--- Records for processing ---
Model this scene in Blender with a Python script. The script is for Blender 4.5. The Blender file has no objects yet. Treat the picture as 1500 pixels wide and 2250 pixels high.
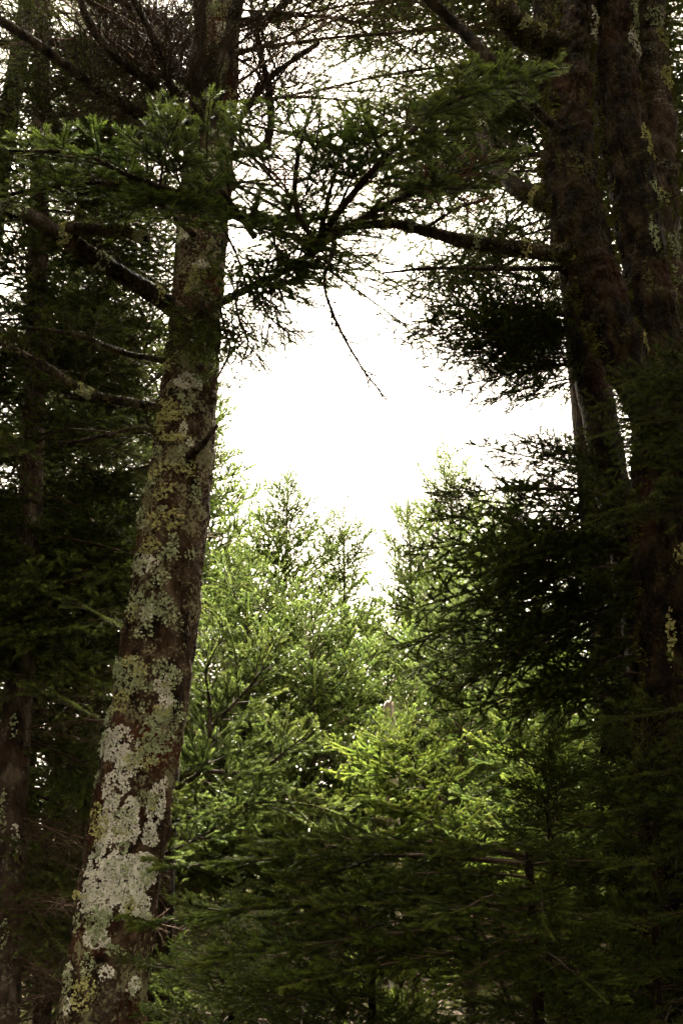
import bpy, math
import numpy as np
from mathutils import Matrix, Vector

# ------------------------------------------------------------------ camera
PITCH = math.radians(20.0)
FPX = 2190.0                      # focal length in pixels of the 1500 x 2250 frame
CAM = np.array([0.0, 0.0, 1.6])
FWD = np.array([0.0, math.cos(PITCH), math.sin(PITCH)])
UPV = np.array([0.0, -math.sin(PITCH), math.cos(PITCH)])
scene = bpy.context.scene
cam_data = bpy.data.cameras.new('camera')
cam_data.sensor_fit = 'VERTICAL'
cam_data.sensor_height = 36.0
cam_data.lens = 36.0 * FPX / 2250.0
cam_data.clip_start = 0.05
cam_data.clip_end = 2000.0
cam = bpy.data.objects.new('camera', cam_data)
scene.collection.objects.link(cam)
cam.location = CAM
cam.rotation_euler = (math.pi / 2 + PITCH, 0, 0)
scene.camera = cam

# ------------------------------------------------------------------ world: white overcast
SUN_EL, SUN_AZ = math.radians(64), math.radians(5)     # azimuth measured from +Y towards +X
world = bpy.data.worlds.new('World')
scene.world = world
world.use_nodes = True
wn, wl = world.node_tree.nodes, world.node_tree.links
bg = wn['Background']
sky = wn.new('ShaderNodeTexSky')
sky.sky_type = 'NISHITA'
sky.sun_disc = False
sky.sun_elevation = SUN_EL
sky.sun_rotation = SUN_AZ
sky.dust_density = 6.0
cloud = wn.new('ShaderNodeRGB')
cloud.outputs[0].default_value = (11.5, 9.9, 7.8, 1)
mixc = wn.new('ShaderNodeMix')
mixc.data_type = 'RGBA'
mixc.inputs['Factor'].default_value = 0.96
wl.new(sky.outputs[0], mixc.inputs['A'])
wl.new(cloud.outputs[0], mixc.inputs['B'])
wl.new(mixc.outputs['Result'], bg.inputs['Color'])
bg.inputs['Strength'].default_value = 0.08

sun_data = bpy.data.lights.new('sun', 'SUN')
sun_data.energy = 5.0
sun_data.angle = math.radians(12)
sun_data.color = (1.0, 0.93, 0.80)
sun = bpy.data.objects.new('sun', sun_data)
scene.collection.objects.link(sun)
sdir = Vector((math.sin(SUN_AZ) * math.cos(SUN_EL), math.cos(SUN_AZ) * math.cos(SUN_EL), math.sin(SUN_EL)))
sun.rotation_euler = sdir.to_track_quat('Z', 'Y').to_euler()
sun.location = (0, 0, 40)

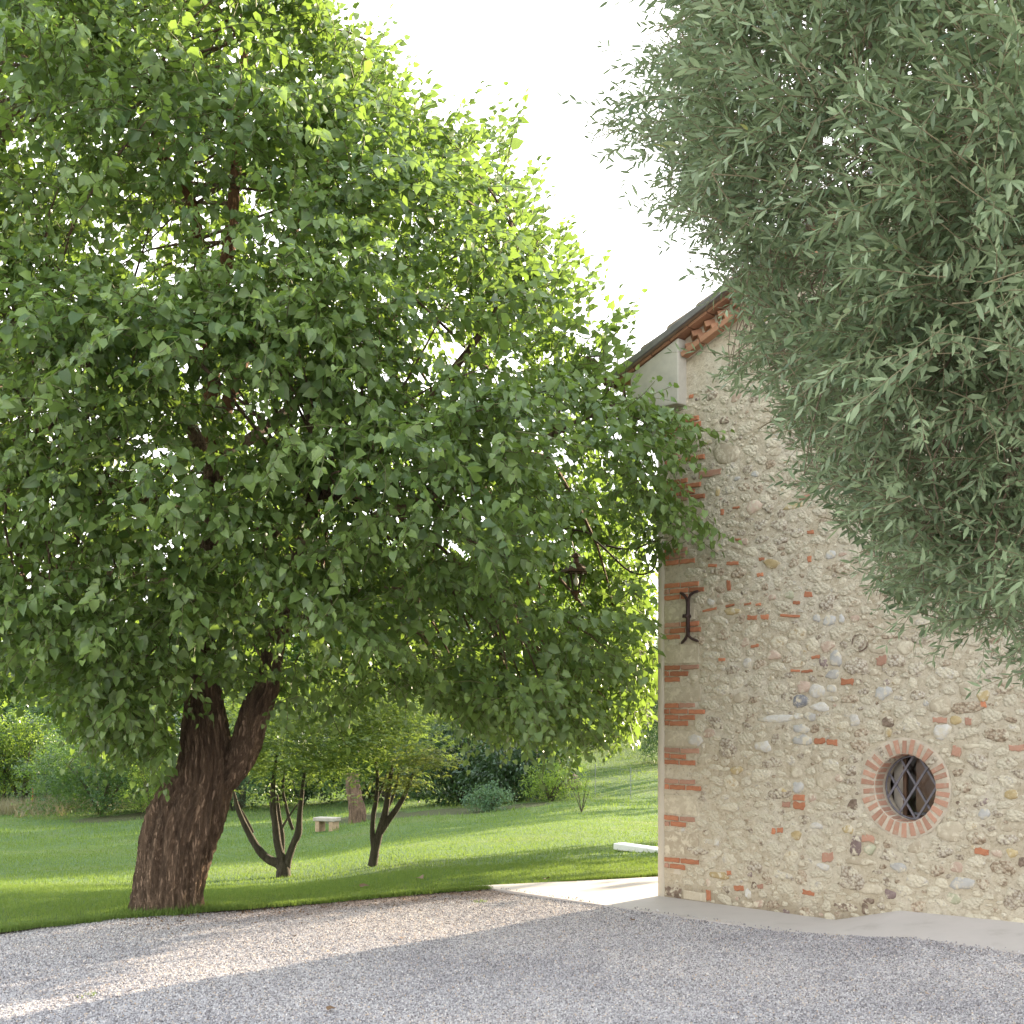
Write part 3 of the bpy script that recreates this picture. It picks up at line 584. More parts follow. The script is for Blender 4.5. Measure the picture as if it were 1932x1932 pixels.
---
### Task goal
Quote, please, every line of the material above from its start through the line that has "scene.camera = cam", reproducing the words exactly and dropping any images.

### Finished exercise
Model this scene in Blender with a Python script. The script is for Blender 4.5. The Blender file has no objects yet. Treat the picture as 1500 pixels wide and 2250 pixels high.
import bpy, math
import numpy as np
from mathutils import Matrix, Vector

# ------------------------------------------------------------------ camera
PITCH = math.radians(20.0)
FPX = 2190.0                      # focal length in pixels of the 1500 x 2250 frame
CAM = np.array([0.0, 0.0, 1.6])
FWD = np.array([0.0, math.cos(PITCH), math.sin(PITCH)])
UPV = np.array([0.0, -math.sin(PITCH), math.cos(PITCH)])
scene = bpy.context.scene
cam_data = bpy.data.cameras.new('camera')
cam_data.sensor_fit = 'VERTICAL'
cam_data.sensor_height = 36.0
cam_data.lens = 36.0 * FPX / 2250.0
cam_data.clip_start = 0.05
cam_data.clip_end = 2000.0
cam = bpy.data.objects.new('camera', cam_data)
scene.collection.objects.link(cam)
cam.location = CAM
cam.rotation_euler = (math.pi / 2 + PITCH, 0, 0)
scene.camera = cam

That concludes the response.